◆ **Required task**:
Using the data below, determine the number of lines that include the string "picture". Write only that number.

======== Data

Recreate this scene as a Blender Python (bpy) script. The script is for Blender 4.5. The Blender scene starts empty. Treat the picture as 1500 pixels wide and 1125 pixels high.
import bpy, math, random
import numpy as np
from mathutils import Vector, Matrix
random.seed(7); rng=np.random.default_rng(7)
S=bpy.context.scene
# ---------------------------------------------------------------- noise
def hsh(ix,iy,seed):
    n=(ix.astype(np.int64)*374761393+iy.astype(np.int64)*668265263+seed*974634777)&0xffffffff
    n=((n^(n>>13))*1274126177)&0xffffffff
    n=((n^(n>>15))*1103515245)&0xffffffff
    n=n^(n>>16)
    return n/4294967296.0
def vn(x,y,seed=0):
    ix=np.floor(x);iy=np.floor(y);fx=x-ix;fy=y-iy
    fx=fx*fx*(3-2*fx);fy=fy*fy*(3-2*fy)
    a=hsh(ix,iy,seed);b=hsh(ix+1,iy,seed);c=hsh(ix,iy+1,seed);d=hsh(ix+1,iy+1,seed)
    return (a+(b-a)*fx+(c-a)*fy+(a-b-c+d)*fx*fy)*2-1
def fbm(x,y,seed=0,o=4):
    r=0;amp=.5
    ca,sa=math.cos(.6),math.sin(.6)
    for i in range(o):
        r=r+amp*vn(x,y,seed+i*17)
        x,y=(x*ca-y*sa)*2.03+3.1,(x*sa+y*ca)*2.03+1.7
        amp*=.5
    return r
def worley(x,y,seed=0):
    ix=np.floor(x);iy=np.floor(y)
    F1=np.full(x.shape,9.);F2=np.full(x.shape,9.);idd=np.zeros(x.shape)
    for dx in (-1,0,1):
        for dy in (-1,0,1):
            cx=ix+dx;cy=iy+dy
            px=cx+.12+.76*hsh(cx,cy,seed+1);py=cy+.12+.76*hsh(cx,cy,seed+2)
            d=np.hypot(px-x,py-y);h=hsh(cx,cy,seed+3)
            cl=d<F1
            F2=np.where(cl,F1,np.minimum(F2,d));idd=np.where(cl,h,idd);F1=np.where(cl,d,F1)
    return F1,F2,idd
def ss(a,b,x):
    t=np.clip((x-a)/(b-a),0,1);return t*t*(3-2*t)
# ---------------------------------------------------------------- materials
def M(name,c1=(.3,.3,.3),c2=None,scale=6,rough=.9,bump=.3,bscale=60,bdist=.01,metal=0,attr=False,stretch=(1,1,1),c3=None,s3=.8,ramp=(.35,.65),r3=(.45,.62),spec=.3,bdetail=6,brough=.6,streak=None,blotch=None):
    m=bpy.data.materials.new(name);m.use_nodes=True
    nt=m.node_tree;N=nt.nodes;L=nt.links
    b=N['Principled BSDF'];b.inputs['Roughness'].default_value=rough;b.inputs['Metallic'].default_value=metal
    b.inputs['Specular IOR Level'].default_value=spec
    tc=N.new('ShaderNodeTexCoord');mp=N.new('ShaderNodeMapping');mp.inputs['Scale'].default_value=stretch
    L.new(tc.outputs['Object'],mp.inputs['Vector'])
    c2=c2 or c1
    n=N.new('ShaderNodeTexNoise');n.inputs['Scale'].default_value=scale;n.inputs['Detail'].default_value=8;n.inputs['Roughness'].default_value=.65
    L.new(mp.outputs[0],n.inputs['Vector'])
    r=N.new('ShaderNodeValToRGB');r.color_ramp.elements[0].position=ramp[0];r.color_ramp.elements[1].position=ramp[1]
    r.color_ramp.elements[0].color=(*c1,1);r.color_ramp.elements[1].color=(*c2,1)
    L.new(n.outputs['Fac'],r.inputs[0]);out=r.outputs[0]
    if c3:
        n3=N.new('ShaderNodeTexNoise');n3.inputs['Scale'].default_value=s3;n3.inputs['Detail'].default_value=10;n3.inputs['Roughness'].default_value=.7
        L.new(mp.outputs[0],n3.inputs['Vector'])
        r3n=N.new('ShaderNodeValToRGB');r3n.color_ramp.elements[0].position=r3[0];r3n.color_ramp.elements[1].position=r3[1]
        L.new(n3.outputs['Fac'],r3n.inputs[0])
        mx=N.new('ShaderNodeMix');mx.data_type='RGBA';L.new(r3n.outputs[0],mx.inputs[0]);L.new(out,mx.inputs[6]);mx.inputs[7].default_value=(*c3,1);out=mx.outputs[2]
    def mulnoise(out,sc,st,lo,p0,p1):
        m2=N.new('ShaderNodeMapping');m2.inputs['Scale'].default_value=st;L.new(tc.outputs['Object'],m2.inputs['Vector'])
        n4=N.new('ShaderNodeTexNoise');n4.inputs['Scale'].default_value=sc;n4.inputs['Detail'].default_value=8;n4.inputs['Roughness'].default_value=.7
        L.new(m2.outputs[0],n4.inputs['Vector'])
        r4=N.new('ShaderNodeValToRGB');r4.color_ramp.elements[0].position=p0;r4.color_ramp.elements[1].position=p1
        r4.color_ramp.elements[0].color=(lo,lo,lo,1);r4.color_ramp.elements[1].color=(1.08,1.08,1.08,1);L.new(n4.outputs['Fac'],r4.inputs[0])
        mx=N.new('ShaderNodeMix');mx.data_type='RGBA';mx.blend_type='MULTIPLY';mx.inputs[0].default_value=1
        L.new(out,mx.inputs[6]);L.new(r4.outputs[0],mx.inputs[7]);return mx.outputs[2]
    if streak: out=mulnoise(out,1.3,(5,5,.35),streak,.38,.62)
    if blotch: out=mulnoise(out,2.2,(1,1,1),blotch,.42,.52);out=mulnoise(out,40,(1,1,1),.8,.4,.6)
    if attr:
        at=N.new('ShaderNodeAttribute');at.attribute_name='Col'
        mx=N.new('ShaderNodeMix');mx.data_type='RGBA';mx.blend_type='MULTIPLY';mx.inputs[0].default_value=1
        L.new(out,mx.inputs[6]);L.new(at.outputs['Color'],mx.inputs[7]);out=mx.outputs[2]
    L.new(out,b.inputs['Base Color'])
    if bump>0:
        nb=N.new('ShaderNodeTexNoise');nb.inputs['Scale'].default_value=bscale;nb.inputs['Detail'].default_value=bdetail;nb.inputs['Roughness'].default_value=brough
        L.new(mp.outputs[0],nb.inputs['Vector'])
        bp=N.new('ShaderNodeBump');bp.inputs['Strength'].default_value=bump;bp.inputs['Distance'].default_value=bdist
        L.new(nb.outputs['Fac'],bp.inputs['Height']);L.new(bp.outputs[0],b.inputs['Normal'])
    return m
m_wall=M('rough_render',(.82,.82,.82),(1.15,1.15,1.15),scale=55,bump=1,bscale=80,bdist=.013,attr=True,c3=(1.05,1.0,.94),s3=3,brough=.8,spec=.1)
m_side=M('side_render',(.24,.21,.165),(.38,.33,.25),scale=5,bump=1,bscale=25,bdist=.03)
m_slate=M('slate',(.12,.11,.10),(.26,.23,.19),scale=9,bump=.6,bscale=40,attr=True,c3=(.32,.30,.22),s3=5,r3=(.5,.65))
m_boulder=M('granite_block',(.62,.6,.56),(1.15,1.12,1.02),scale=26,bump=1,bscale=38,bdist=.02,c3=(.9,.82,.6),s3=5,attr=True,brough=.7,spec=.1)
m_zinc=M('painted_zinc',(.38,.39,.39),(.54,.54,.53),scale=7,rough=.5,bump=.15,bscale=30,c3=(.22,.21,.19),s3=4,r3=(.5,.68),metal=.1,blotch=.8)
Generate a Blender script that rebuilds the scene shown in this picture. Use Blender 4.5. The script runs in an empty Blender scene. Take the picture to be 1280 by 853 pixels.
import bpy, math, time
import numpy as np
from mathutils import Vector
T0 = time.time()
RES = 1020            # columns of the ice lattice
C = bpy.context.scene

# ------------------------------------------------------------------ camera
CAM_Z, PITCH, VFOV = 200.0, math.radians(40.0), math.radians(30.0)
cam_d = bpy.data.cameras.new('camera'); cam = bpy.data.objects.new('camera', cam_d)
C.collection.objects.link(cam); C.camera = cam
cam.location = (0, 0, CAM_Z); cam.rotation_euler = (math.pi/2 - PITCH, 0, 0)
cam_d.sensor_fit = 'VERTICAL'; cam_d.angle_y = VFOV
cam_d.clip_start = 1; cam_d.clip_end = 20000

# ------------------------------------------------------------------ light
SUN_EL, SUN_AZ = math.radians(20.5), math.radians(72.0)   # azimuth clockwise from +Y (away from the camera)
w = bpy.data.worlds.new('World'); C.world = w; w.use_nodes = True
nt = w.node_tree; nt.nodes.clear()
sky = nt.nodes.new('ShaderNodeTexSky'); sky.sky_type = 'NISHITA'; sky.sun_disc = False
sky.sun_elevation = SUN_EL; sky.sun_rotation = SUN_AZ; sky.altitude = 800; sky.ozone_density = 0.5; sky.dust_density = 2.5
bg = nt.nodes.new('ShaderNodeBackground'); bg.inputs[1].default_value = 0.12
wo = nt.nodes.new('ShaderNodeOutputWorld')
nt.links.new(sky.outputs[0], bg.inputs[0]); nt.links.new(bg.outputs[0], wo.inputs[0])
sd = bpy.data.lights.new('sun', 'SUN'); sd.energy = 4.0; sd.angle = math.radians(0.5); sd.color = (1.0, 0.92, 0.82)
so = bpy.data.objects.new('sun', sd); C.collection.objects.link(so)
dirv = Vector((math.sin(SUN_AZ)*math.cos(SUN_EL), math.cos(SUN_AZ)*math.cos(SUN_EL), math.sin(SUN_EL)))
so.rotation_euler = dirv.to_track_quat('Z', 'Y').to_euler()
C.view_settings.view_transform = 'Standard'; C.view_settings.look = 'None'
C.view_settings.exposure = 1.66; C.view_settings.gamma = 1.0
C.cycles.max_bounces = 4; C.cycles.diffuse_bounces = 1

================

◆ **Final result**:
2